Work required: Gather every line below where "this" appears.

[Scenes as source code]
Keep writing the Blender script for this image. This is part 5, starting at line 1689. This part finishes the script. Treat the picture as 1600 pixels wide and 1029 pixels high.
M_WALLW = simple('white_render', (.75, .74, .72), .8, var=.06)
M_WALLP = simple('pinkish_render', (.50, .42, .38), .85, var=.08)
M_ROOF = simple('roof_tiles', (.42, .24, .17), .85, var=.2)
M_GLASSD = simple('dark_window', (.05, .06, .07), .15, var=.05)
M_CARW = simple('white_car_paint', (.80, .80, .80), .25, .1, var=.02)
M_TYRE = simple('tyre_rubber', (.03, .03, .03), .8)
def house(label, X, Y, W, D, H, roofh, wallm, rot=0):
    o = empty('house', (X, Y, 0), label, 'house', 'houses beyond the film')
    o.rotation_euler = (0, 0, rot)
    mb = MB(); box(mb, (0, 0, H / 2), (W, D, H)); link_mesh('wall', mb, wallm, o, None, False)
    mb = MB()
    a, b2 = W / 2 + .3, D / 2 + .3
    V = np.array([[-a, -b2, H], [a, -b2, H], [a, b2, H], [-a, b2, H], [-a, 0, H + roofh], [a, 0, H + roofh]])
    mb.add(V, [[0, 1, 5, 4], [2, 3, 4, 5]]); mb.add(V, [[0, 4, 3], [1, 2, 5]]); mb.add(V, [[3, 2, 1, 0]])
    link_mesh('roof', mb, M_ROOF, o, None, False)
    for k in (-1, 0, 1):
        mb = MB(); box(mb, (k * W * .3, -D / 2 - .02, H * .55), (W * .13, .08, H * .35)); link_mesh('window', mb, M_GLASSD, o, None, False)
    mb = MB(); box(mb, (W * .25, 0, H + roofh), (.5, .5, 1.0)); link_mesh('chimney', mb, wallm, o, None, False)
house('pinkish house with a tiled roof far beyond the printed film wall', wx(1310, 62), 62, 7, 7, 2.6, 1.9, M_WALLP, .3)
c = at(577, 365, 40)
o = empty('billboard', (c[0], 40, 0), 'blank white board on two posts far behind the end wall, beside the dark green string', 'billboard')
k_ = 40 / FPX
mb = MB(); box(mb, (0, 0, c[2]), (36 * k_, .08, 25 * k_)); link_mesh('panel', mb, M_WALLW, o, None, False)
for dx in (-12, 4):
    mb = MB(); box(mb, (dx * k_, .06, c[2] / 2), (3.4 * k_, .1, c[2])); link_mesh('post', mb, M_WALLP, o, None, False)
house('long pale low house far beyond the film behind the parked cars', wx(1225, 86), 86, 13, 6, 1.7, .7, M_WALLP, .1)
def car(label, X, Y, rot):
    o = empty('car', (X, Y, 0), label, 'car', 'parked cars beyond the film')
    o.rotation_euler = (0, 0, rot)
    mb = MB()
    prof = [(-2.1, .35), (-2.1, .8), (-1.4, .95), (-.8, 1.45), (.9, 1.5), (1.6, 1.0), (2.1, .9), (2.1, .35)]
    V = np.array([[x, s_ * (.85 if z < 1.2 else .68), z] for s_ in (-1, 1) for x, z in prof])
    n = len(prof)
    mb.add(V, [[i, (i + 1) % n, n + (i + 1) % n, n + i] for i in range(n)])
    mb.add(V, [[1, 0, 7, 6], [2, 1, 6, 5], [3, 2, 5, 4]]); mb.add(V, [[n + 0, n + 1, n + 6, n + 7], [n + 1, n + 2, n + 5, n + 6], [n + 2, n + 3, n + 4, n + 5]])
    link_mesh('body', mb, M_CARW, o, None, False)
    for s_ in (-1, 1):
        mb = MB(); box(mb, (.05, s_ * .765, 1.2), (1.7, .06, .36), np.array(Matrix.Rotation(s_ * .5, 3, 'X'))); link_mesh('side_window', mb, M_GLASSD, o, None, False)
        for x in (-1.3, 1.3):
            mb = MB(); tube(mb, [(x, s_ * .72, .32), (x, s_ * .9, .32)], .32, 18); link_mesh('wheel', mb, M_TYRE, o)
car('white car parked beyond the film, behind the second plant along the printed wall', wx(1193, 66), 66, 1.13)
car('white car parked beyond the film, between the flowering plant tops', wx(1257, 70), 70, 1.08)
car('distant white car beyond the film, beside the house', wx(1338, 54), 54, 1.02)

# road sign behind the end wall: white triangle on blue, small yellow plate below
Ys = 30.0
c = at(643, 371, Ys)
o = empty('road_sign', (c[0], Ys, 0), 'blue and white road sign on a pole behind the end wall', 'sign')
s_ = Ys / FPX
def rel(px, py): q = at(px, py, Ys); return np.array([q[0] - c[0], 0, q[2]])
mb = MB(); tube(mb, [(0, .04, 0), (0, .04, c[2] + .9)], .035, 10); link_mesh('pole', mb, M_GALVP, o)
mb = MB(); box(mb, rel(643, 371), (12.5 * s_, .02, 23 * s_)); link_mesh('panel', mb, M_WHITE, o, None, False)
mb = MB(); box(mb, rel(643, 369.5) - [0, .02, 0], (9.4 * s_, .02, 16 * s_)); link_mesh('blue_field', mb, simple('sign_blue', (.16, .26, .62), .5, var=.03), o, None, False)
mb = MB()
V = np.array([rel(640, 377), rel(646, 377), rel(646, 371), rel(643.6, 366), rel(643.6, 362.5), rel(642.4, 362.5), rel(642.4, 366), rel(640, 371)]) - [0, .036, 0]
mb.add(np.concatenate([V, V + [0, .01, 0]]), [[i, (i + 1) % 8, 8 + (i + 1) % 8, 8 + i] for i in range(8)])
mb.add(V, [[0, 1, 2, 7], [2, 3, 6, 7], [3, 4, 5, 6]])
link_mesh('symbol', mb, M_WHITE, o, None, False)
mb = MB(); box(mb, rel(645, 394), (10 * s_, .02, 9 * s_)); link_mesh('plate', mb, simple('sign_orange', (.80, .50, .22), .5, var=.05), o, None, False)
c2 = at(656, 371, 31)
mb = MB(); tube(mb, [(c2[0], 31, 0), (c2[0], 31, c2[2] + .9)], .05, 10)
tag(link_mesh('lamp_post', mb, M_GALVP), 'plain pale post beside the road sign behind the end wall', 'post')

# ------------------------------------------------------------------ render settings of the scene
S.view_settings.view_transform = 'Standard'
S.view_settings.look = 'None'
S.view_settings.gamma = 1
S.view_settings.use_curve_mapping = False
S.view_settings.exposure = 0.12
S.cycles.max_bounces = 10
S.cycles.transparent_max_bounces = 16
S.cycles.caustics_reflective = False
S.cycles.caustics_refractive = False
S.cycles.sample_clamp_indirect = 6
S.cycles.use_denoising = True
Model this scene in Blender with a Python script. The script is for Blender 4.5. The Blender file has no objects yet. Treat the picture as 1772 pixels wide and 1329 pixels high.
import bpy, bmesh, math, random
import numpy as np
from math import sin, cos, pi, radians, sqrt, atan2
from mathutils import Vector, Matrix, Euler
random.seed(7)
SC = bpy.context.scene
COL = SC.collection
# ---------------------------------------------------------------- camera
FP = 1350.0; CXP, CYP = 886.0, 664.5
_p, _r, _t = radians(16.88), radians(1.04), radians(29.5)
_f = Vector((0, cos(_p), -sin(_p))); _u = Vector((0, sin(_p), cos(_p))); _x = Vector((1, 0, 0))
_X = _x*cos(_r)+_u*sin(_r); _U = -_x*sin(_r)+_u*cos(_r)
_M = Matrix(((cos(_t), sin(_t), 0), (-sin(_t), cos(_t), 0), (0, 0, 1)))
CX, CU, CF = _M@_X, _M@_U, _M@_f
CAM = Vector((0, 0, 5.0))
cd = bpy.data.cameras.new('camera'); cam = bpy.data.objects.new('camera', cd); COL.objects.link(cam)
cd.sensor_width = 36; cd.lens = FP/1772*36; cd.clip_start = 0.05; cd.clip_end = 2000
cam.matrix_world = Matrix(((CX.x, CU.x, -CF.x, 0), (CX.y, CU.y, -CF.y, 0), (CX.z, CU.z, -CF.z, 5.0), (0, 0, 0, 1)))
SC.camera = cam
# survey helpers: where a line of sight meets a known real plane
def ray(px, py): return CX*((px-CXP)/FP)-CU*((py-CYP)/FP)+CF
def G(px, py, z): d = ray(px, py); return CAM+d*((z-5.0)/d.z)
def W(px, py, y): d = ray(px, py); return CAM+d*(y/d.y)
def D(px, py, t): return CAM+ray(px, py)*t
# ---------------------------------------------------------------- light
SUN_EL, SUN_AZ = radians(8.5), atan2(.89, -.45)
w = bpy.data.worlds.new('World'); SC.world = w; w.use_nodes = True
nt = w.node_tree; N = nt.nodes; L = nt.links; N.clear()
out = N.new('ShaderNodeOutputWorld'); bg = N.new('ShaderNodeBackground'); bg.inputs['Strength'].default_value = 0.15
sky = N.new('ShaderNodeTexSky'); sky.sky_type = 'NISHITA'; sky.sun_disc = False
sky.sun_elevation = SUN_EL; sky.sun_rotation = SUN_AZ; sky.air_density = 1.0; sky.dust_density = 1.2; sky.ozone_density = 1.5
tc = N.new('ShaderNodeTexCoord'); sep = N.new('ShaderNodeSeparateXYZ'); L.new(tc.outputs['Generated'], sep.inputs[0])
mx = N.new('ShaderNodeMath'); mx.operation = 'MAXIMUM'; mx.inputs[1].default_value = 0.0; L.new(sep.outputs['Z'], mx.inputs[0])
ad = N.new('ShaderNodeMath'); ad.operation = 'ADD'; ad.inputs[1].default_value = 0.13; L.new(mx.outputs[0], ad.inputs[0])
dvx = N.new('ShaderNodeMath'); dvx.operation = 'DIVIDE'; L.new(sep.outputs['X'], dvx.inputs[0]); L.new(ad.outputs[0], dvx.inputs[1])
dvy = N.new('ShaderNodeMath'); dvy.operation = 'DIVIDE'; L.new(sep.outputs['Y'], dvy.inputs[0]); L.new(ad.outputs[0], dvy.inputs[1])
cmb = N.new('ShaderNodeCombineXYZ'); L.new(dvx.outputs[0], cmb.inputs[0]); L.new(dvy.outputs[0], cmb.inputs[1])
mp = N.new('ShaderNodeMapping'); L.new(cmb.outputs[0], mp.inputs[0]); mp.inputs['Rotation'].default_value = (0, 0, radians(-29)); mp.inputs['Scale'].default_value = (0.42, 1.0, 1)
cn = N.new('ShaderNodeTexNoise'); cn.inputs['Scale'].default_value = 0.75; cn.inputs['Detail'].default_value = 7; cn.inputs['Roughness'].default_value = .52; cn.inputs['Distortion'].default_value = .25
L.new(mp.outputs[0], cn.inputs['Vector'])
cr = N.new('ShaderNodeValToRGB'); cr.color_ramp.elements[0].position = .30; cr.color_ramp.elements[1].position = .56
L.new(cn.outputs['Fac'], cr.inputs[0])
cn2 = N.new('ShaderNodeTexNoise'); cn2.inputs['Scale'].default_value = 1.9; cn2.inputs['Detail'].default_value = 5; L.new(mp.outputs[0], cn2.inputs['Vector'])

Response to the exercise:
Keep writing the Blender script for this image. This is part 5, starting at line 1689. This part finishes the script. Treat the picture as 1600 pixels wide and 1029 pixels high.
Model this scene in Blender with a Python script. The script is for Blender 4.5. The Blender file has no objects yet. Treat the picture as 1772 pixels wide and 1329 pixels high.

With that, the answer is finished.